Applying Variscan Metasediments as an EGS Reservoir at European Scale – Preliminary Stages of Outcrop Analogue Characterisation in the Western Harz Mountains, Germany

One of the aims of the EU-Horizon-2020-MEET-project (Multidisciplinary and multi-context demonstration of Enhanced Geothermal Systems exploration and Exploitation Techniques and potentials) is to explore and bring about this potential in Variscan crystalline and metasedimentary reservoirs. The Göttingen University Campus as one of the demo sites of the MEET-project focuses on the conversion of the University of Göttingen’s natural gas power plant, into a deep geothermal power plant to supply the district heating.
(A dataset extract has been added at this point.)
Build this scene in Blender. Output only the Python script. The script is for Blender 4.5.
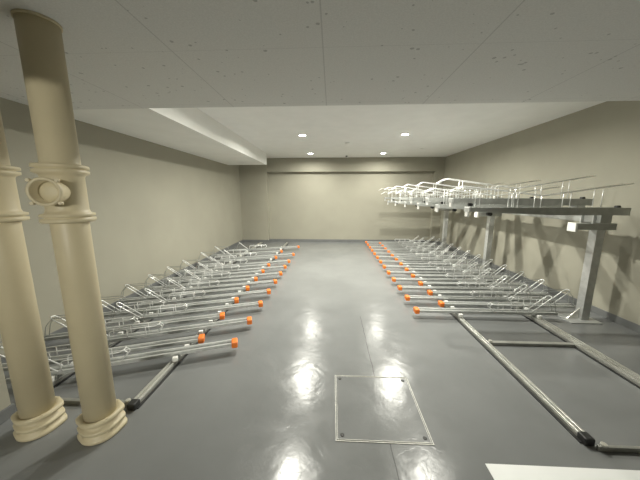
import bpy, bmesh, math, random
from mathutils import Vector, Matrix
for o in list(bpy.data.objects): bpy.data.objects.remove(o)
S = bpy.context.scene
COL = S.collection
PI = math.pi
# ------------------------------------------------------------------ camera
CAM_Z = 1.5
PITCH, YAW, FPX = math.radians(9.605), math.radians(2.606), 260.0
cam_d = bpy.data.cameras.new('camera'); cam = bpy.data.objects.new('camera', cam_d); COL.objects.link(cam)
cam_d.sensor_width = 36; cam_d.lens = 36*FPX/640; cam_d.clip_start = .02
cam.location = (0, 0, CAM_Z); cam.rotation_euler = (PI/2-PITCH, 0, YAW)
S.camera = cam
# ------------------------------------------------------------------ world, exposure
w = bpy.data.worlds.new('world'); S.world = w; w.use_nodes = True
w.node_tree.nodes['Background'].inputs[0].default_value = (.9, .95, 1, 1)
w.node_tree.nodes['Background'].inputs[1].default_value = .02
vs = S.view_settings
vs.view_transform = 'Standard'; vs.look = 'None'; vs.gamma = 1; vs.use_curve_mapping = False
vs.exposure = 0.0
LAMP_W = 58.0; LOBBY_W = 170.0; LAMP_SPREAD = math.radians(168)
LAMP_COL = (1.0, .985, .88)
# room dimensions
XL, XR, YB, YF = -2.93, 3.43, 8.5, -1.5
ZLO, ZHI = 2.36, 2.67
REC_X, REC_Y0, REC_Y1 = -1.83, 2.69, 7.45
LOW_Y = YF

# ------------------------------------------------------------------ materials
def mat(name, col, rough=.6, metal=0.0, spec=.5):
    m = bpy.data.materials.new(name); m.use_nodes = True
    b = m.node_tree.nodes['Principled BSDF']
    b.inputs['Base Color'].default_value = (*col, 1); b.inputs['Roughness'].default_value = rough
    b.inputs['Metallic'].default_value = metal; b.inputs['Specular IOR Level'].default_value = spec
    return m
def nd(m, t, **kw):
    n = m.node_tree.nodes.new(t)
    for k, v in kw.items(): setattr(n, k, v)
    return n
def lk(m, a, b): m.node_tree.links.new(a, b)
def bsdf(m): return m.node_tree.nodes['Principled BSDF']
def noise_mat(name, c1, c2, scale=6, rough=.6, metal=0.0, bump=0.0, bscale=60, spec=.5, detail=5, r2=None):
    m = mat(name, c1, rough, metal, spec)
    tc = nd(m, 'ShaderNodeTexCoord'); n = nd(m, 'ShaderNodeTexNoise')
    n.inputs['Scale'].default_value = scale; n.inputs['Detail'].default_value = detail
    lk(m, tc.outputs['Object'], n.inputs['Vector'])
    r = nd(m, 'ShaderNodeValToRGB')
    r.color_ramp.elements[0].position = .3; r.color_ramp.elements[1].position = .7
    r.color_ramp.elements[0].color = (*c1, 1); r.color_ramp.elements[1].color = (*c2, 1)
    lk(m, n.outputs['Fac'], r.inputs['Fac']); lk(m, r.outputs['Color'], bsdf(m).inputs['Base Color'])
    if r2 is not None:
        mr = nd(m, 'ShaderNodeMapRange'); mr.inputs['To Min'].default_value = rough; mr.inputs['To Max'].default_value = r2
        lk(m, n.outputs['Fac'], mr.inputs['Value']); lk(m, mr.outputs['Result'], bsdf(m).inputs['Roughness'])
    if bump:
        n2 = nd(m, 'ShaderNodeTexNoise'); n2.inputs['Scale'].default_value = bscale; n2.inputs['Detail'].default_value = 4
        lk(m, tc.outputs['Object'], n2.inputs['Vector'])
        b = nd(m, 'ShaderNodeBump'); b.inputs['Strength'].default_value = bump; b.inputs['Distance'].default_value = .004
        lk(m, n2.outputs['Fac'], b.inputs['Height']); lk(m, b.outputs['Normal'], bsdf(m).inputs['Normal'])
    return m
M = {}
M['wall'] = noise_mat('beige_wall_paint', (.345, .33, .268), (.375, .36, .292), 1.6, .75, bump=.15, bscale=140)
M['base'] = noise_mat('grey_skirting_paint', (.15, .155, .155), (.18, .185, .185), 5, .45)
M['ceil_hi'] = noise_mat('white_ceiling_board', (.86, .86, .84), (.90, .90, .88), 4, .8, bump=.12, bscale=200)
M['soffit'] = noise_mat('white_plaster_face', (.84, .84, .81), (.88, .88, .85), 3, .8)
M['pipe'] = noise_mat('cream_pipe_paint', (.56, .49, .33), (.61, .535, .365), 4, .45, bump=.06, bscale=30)
M['pipe_in'] = noise_mat('cream_cap_paint', (.52, .46, .31), (.56, .50, .34), 4, .5)
M['galv'] = noise_mat('galvanised_steel', (.52, .53, .52), (.63, .64, .63), 22, .38, .5, r2=.5)
M['galv_dull'] = noise_mat('dull_galvanised_steel', (.36, .37, .35), (.46, .47, .45), 14, .5, .5)
M['alu'] = noise_mat('aluminium_rail', (.55, .55, .51), (.65, .65, .61), 10, .32, .6)
M['alu_dull'] = noise_mat('weathered_aluminium', (.30, .30, .28), (.40, .40, .37), 14, .45, .5)
M['wire'] = noise_mat('bright_zinc_wire', (.84, .85, .84), (.90, .90, .89), 20, .28, .5)
M['orange'] = noise_mat('orange_plastic', (.82, .19, .02), (.90, .23, .03), 30, .45)
M['black'] = noise_mat('black_rubber', (.015, .015, .015), (.03, .03, .03), 30, .5)
M['white'] = noise_mat('white_plastic', (.86, .86, .83), (.90, .90, .87), 20, .4)
M['sheet'] = noise_mat('white_sheet', (.86, .87, .86), (.90, .91, .90), 5, .6)
M['steel'] = noise_mat('brushed_steel_edge', (.72, .71, .66), (.82, .81, .76), 40, .3, .7)
M['edge'] = noise_mat('dull_hatch_edge', (.40, .395, .36), (.52, .51, .47), 40, .45, .4)
M['screw'] = noise_mat('dark_screw', (.02, .02, .02), (.05, .05, .045), 60, .5, .2)
def lamp_glass():
    m = bpy.data.materials.new('lit_lamp_glass'); m.use_nodes = True
    b = bsdf(m); b.inputs['Base Color'].default_value = (1, 1, .95, 1)
    b.inputs['Emission Color'].default_value = (1, .97, .88, 1); b.inputs['Emission Strength'].default_value = 60
    return m
M['lamp'] = lamp_glass()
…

Through investigative desk studies the Western Harz Mountains has been chosen as a suitable analogue for the basement seen in Göttingen. The Harz Mountains is contained within the Rhenohercynian zone, a fold belt that runs across Western Europe. This zone was formed during the Variscan Orogeny and is characterised by NW-SE verging fold and thrust belts. After some erosion of the Variscan Mountains and subsequent Triassic and Cretaceous uplift, exhumation of the Variscan basement (meta-greywackes, slates and quartzites) occurred, the same basement we find below Göttingen is found in the Western Harz Mountains. To the western area of the Harz the boundary between the autochthonous and allochthonous zones can be found. This boundary is thought to continue SW along strike subsequently through Göttingen, rendering this area as a suitable analogue.

The main aim of this PhD research is to characterise the structural features of the Variscan fold and thrust belt seen in the Western Harz and how these features interact and change throughout the structural setting. To accomplish this, intensive field campaigns and photogrammetry sessions are undertaken for data collection and eventually a 3D structural model of the reservoir beneath Göttingen campus will be created. This model will contain detailed analysis of the fracture network and how parameters such as orientation, displacement, mineralisation, trace length and distribution change due to lithology and the primary fold and thrust structures. From this structural model, general conceptual reservoir models will be created which will be the basis to develop a reservoir model.

The preliminary research presented shows the first stages of the characterisation of one of the chosen outcrop areas located in the Western Harz and the planned future work flow for the building of the structural model. This will include the initial structural field data and preliminary interpretations of the fold structures of the outcrops through digital methods, as well as future plans for the characterisation of this Variscan metasediment reservoir.